━━━ Data lines

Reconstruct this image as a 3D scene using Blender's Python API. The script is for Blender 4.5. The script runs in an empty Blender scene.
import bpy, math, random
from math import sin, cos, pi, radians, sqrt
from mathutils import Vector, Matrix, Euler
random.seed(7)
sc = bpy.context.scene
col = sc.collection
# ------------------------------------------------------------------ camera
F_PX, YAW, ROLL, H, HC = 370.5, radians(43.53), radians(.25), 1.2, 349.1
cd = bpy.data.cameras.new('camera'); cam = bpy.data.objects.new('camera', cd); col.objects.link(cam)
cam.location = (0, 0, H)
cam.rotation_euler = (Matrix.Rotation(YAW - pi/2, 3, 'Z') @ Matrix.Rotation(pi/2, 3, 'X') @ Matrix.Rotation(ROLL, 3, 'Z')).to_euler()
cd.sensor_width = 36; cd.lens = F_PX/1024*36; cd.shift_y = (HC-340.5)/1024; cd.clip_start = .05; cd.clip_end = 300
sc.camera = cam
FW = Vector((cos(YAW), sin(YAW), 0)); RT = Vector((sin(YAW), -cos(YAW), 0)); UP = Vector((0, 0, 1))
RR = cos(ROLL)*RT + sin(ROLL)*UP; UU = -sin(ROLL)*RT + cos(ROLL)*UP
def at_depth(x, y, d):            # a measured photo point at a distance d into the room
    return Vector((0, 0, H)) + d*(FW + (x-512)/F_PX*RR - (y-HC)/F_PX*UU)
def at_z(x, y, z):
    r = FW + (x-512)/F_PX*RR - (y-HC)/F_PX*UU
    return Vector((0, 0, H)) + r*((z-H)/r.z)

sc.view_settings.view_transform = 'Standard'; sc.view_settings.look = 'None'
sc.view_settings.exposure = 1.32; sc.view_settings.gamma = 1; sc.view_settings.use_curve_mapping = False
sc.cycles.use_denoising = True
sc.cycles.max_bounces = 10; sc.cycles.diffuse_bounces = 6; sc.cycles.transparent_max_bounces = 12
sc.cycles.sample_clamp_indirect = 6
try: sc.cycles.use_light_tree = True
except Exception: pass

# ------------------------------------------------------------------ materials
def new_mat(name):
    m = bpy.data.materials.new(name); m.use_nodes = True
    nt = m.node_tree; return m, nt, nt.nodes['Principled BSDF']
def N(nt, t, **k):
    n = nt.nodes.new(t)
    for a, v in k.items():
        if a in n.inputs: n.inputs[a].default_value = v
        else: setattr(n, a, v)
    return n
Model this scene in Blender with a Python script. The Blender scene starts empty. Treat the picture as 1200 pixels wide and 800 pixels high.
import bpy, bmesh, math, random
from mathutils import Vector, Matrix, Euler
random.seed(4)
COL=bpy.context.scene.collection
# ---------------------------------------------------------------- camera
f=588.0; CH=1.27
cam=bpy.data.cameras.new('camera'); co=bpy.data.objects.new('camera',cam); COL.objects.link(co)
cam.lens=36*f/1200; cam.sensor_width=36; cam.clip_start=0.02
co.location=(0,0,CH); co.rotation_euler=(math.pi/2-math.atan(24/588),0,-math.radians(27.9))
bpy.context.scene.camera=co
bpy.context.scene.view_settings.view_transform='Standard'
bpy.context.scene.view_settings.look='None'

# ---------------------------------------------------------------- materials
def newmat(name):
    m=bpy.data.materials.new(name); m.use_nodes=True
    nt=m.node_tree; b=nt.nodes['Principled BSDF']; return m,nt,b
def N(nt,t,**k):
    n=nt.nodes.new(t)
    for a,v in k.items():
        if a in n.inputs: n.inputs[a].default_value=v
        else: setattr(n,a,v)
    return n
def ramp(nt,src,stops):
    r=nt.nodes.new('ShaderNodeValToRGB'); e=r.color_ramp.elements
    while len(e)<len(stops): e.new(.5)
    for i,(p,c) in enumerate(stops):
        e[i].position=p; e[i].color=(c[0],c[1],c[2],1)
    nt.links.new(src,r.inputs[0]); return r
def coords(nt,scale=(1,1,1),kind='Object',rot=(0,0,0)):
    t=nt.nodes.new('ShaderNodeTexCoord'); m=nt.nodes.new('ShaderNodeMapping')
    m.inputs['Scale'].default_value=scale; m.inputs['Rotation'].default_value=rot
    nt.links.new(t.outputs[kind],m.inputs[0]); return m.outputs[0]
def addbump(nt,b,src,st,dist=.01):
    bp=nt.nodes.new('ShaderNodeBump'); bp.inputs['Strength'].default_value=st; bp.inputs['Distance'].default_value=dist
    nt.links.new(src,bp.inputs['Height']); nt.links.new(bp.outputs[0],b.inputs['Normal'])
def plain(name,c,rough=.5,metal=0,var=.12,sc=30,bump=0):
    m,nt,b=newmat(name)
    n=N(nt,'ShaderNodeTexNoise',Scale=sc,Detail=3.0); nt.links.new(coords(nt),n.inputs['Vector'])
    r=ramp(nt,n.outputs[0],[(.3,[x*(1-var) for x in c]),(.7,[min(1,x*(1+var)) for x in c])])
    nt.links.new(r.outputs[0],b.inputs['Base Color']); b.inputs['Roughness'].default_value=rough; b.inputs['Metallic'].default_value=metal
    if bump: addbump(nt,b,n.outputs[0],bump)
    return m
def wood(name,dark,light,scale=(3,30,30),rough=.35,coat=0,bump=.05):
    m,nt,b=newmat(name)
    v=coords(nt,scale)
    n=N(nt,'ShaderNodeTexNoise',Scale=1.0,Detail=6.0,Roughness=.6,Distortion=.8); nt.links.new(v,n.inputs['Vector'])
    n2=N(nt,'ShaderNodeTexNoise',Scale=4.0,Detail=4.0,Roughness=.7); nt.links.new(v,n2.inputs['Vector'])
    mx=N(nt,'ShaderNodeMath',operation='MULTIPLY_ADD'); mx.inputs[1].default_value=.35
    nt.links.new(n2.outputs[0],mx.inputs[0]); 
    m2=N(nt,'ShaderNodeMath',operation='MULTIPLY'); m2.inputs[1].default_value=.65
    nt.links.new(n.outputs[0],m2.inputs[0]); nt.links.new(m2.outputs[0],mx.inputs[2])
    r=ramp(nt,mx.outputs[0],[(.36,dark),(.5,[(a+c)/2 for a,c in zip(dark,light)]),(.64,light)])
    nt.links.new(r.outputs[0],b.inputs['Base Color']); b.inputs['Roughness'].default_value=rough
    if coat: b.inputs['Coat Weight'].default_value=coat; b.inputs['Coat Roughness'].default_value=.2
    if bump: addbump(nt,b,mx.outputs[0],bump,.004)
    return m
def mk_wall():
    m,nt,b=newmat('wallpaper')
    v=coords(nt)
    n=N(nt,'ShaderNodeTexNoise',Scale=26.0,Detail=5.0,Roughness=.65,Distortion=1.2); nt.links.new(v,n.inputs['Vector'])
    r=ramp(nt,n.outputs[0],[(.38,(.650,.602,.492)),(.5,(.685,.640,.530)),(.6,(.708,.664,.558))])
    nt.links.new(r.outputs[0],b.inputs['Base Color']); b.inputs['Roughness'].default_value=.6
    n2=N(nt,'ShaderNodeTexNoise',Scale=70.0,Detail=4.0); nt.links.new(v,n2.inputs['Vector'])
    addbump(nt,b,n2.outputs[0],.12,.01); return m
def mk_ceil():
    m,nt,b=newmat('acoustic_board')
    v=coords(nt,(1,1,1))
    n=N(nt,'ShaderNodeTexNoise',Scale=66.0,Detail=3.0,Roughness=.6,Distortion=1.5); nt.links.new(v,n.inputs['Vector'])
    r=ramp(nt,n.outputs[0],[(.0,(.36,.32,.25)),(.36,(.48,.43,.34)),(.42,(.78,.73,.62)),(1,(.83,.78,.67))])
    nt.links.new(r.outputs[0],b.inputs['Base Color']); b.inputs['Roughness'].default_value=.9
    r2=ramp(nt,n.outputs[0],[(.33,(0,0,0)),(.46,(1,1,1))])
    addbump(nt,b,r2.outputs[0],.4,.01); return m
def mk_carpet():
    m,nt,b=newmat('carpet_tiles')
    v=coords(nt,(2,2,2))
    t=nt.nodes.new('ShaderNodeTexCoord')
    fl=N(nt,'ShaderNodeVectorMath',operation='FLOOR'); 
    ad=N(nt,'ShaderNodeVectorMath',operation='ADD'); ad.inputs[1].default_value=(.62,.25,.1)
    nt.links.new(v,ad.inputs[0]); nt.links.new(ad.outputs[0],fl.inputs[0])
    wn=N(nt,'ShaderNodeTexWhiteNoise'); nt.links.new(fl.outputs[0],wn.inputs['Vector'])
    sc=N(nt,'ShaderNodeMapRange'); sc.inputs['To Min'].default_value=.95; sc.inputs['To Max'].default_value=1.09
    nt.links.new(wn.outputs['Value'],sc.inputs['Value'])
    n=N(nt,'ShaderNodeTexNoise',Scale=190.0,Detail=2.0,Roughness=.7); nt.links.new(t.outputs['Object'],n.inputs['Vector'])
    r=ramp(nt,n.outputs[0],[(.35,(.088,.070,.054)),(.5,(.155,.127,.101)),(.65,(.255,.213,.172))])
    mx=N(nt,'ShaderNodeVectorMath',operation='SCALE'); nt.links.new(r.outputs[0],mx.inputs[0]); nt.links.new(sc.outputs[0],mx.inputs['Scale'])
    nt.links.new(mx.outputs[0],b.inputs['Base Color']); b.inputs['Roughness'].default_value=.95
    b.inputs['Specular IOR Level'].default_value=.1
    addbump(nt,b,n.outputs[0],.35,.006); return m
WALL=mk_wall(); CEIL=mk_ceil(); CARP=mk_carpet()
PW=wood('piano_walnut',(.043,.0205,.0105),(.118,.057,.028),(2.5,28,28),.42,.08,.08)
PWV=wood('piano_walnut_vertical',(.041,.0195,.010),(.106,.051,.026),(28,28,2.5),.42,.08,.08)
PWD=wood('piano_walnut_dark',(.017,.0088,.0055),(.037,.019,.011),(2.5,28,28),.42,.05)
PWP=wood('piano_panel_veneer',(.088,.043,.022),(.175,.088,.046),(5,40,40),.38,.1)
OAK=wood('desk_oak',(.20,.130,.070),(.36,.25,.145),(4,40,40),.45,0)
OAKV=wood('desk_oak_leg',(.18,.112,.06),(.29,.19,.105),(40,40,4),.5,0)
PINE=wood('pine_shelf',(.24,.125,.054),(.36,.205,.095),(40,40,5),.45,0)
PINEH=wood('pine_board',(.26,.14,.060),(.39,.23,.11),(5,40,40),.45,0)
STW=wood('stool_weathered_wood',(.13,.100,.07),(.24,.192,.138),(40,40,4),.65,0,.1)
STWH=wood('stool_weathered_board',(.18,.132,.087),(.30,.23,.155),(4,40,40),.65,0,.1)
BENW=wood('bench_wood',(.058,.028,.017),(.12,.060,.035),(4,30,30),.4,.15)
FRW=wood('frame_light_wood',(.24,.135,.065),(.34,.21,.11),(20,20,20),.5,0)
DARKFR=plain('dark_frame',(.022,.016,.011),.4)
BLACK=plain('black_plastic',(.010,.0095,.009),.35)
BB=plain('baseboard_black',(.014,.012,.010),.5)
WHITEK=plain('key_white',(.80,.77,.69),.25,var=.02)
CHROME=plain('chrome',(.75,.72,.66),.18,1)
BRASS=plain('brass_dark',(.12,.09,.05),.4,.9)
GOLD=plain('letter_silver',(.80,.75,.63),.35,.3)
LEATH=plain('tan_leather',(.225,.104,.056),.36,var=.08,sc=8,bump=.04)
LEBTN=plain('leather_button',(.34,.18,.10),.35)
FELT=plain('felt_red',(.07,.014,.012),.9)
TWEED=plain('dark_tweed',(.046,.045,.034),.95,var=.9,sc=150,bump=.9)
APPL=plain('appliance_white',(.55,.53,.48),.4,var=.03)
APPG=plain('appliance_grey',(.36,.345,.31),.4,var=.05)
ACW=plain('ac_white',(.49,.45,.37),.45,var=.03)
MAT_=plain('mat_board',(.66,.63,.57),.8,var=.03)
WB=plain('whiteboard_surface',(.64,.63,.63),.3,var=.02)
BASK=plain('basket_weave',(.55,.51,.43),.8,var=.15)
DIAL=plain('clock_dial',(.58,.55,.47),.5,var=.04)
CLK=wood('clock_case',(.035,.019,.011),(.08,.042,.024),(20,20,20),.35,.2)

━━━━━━

◆ **Challenge**:
Give back, exactly as written, each line from the one that contains "Model this scene" through the one that contains "bpy.context.scene.view_settings.look='None'".

◆ **Answer to the task**:
Model this scene in Blender with a Python script. The Blender scene starts empty. Treat the picture as 1200 pixels wide and 800 pixels high.
import bpy, bmesh, math, random
from mathutils import Vector, Matrix, Euler
random.seed(4)
COL=bpy.context.scene.collection
# ---------------------------------------------------------------- camera
f=588.0; CH=1.27
cam=bpy.data.cameras.new('camera'); co=bpy.data.objects.new('camera',cam); COL.objects.link(co)
cam.lens=36*f/1200; cam.sensor_width=36; cam.clip_start=0.02
co.location=(0,0,CH); co.rotation_euler=(math.pi/2-math.atan(24/588),0,-math.radians(27.9))
bpy.context.scene.camera=co
bpy.context.scene.view_settings.view_transform='Standard'
bpy.context.scene.view_settings.look='None'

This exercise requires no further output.